- Instructions for the task -
Every entry needs to be printed exactly, please.

- Records shown -
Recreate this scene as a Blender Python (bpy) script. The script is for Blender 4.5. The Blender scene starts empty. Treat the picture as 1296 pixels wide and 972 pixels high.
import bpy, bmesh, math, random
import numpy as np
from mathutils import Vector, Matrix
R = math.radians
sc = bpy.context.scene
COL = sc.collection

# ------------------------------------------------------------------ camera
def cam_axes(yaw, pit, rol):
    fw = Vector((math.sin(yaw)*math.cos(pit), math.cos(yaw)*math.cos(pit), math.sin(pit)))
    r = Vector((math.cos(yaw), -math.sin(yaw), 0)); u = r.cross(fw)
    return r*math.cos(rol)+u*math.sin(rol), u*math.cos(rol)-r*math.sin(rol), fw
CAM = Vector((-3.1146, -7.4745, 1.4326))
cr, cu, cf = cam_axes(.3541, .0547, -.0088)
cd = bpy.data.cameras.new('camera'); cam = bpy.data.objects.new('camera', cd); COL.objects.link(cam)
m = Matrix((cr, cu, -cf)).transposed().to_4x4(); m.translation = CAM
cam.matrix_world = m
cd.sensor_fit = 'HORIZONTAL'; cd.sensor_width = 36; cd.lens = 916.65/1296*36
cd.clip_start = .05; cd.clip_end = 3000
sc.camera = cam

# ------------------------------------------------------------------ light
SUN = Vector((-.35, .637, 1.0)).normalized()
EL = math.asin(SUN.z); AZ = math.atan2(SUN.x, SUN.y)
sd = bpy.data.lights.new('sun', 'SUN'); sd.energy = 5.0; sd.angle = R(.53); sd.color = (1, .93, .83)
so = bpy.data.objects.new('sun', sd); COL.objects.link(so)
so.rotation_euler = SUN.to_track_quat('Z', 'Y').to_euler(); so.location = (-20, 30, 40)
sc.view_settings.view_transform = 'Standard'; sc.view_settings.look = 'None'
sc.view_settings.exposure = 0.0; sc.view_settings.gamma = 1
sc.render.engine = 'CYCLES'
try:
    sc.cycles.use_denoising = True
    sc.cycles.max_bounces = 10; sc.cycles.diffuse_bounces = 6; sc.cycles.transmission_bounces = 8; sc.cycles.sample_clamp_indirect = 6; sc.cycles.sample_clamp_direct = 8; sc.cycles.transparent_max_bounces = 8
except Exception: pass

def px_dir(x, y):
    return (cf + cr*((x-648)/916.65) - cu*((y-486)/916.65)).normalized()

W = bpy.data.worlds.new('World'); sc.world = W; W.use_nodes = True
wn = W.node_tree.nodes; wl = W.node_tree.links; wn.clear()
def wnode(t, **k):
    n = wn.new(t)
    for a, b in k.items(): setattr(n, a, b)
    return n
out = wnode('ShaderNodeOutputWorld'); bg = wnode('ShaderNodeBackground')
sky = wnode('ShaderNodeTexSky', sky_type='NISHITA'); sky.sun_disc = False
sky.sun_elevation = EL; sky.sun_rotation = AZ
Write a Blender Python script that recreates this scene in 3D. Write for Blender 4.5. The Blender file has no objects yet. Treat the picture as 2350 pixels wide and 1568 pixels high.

- Exercise response -
Recreate this scene as a Blender Python (bpy) script. The script is for Blender 4.5. The Blender scene starts empty. Treat the picture as 1296 pixels wide and 972 pixels high.
import bpy, bmesh, math, random
import numpy as np
from mathutils import Vector, Matrix
R = math.radians
sc = bpy.context.scene
COL = sc.collection

# ------------------------------------------------------------------ camera
def cam_axes(yaw, pit, rol):
    fw = Vector((math.sin(yaw)*math.cos(pit), math.cos(yaw)*math.cos(pit), math.sin(pit)))
    r = Vector((math.cos(yaw), -math.sin(yaw), 0)); u = r.cross(fw)
    return r*math.cos(rol)+u*math.sin(rol), u*math.cos(rol)-r*math.sin(rol), fw
CAM = Vector((-3.1146, -7.4745, 1.4326))
cr, cu, cf = cam_axes(.3541, .0547, -.0088)
cd = bpy.data.cameras.new('camera'); cam = bpy.data.objects.new('camera', cd); COL.objects.link(cam)
m = Matrix((cr, cu, -cf)).transposed().to_4x4(); m.translation = CAM
cam.matrix_world = m
cd.sensor_fit = 'HORIZONTAL'; cd.sensor_width = 36; cd.lens = 916.65/1296*36
cd.clip_start = .05; cd.clip_end = 3000
sc.camera = cam

# ------------------------------------------------------------------ light
SUN = Vector((-.35, .637, 1.0)).normalized()
EL = math.asin(SUN.z); AZ = math.atan2(SUN.x, SUN.y)
sd = bpy.data.lights.new('sun', 'SUN'); sd.energy = 5.0; sd.angle = R(.53); sd.color = (1, .93, .83)
so = bpy.data.objects.new('sun', sd); COL.objects.link(so)
so.rotation_euler = SUN.to_track_quat('Z', 'Y').to_euler(); so.location = (-20, 30, 40)
sc.view_settings.view_transform = 'Standard'; sc.view_settings.look = 'None'
sc.view_settings.exposure = 0.0; sc.view_settings.gamma = 1
sc.render.engine = 'CYCLES'
try:
    sc.cycles.use_denoising = True
    sc.cycles.max_bounces = 10; sc.cycles.diffuse_bounces = 6; sc.cycles.transmission_bounces = 8; sc.cycles.sample_clamp_indirect = 6; sc.cycles.sample_clamp_direct = 8; sc.cycles.transparent_max_bounces = 8
except Exception: pass

def px_dir(x, y):
    return (cf + cr*((x-648)/916.65) - cu*((y-486)/916.65)).normalized()

W = bpy.data.worlds.new('World'); sc.world = W; W.use_nodes = True
wn = W.node_tree.nodes; wl = W.node_tree.links; wn.clear()
def wnode(t, **k):
    n = wn.new(t)
    for a, b in k.items(): setattr(n, a, b)
    return n
out = wnode('ShaderNodeOutputWorld'); bg = wnode('ShaderNodeBackground')
sky = wnode('ShaderNodeTexSky', sky_type='NISHITA'); sky.sun_disc = False
sky.sun_elevation = EL; sky.sun_rotation = AZ
Write a Blender Python script that recreates this scene in 3D. Write for Blender 4.5. The Blender file has no objects yet. Treat the picture as 2350 pixels wide and 1568 pixels high.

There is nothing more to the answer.